On Aug 24, 2010, at 6:38 11AM, Sad Clouds wrote:

> Hi I was pondering about the absolute maximum number of concurrent TCP
> connections a given machine can support. In the old days the limit was
> dictated by the CPU speed and/or available memory.
> 
> Well, these days it seems the limit is TCP's 16-bit port numbers.
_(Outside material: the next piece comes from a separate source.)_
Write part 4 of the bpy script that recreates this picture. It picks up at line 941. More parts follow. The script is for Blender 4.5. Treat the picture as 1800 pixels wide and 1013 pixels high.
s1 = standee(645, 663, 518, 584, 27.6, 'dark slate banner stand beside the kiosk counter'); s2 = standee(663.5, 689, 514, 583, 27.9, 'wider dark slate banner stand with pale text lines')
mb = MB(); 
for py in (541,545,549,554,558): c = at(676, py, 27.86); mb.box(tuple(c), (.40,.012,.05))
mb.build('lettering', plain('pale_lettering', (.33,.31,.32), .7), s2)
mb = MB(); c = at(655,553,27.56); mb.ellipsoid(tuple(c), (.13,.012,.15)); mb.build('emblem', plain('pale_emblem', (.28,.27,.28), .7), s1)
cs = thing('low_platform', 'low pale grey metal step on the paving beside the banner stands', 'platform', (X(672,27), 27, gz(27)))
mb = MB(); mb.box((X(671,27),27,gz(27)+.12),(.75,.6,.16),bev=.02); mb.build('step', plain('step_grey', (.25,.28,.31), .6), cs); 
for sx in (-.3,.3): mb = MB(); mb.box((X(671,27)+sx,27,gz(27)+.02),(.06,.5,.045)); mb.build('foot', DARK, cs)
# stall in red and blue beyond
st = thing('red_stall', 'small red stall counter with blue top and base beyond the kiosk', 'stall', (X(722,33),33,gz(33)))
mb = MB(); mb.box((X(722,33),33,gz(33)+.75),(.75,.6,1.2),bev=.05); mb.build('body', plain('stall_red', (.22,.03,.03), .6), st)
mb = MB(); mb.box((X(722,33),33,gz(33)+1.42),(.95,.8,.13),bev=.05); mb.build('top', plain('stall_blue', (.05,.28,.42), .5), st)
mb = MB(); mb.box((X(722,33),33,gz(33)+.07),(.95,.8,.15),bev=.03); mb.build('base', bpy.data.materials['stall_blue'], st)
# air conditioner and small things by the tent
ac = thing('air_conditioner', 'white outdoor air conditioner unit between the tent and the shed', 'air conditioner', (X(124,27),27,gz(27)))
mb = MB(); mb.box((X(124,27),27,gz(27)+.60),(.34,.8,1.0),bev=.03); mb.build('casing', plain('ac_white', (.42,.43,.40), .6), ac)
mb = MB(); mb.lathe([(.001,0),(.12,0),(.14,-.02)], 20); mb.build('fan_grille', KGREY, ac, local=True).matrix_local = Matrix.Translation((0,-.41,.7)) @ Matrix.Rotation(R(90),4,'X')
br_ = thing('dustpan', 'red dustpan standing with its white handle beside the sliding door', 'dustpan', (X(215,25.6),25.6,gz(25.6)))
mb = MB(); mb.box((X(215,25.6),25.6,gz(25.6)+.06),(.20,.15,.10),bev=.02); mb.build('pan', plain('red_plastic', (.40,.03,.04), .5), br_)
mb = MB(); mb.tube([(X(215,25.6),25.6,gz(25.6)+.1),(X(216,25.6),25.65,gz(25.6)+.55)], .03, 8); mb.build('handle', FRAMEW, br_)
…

If
> you have a single NAT firewall, or a load balancer in front of many
> machines, how can it support more than 65536 concurrent TCP connections?
> 
> One possible (the only?) way is to bind multiple IP addresses to the
> same physical machine, then theoretically you can have a maximum of:
> 
> num_IP_addr * 2^16 concurrent TCP connections
> 
> Any idea if NetBSD TCP stack can handle such a case, i.e. can it reuse
> the same ephemeral port number with different IP addresses?
> 
When it's acting as a server, it can almost certainly handle that with no 
problem whatsoever.  For client port numbers, I believe you have to remember to 
set SO_REUSEADDR before you can bind to it.

A TCP connection is defined by the 4-tuple <local IP,local port, remote IP, 
remote port>.  You can have very many connections to port 80 if they're all 
coming from the different remote ports or remote hosts.  Thus, you can also 
increase the number of IP addresses on your front end box.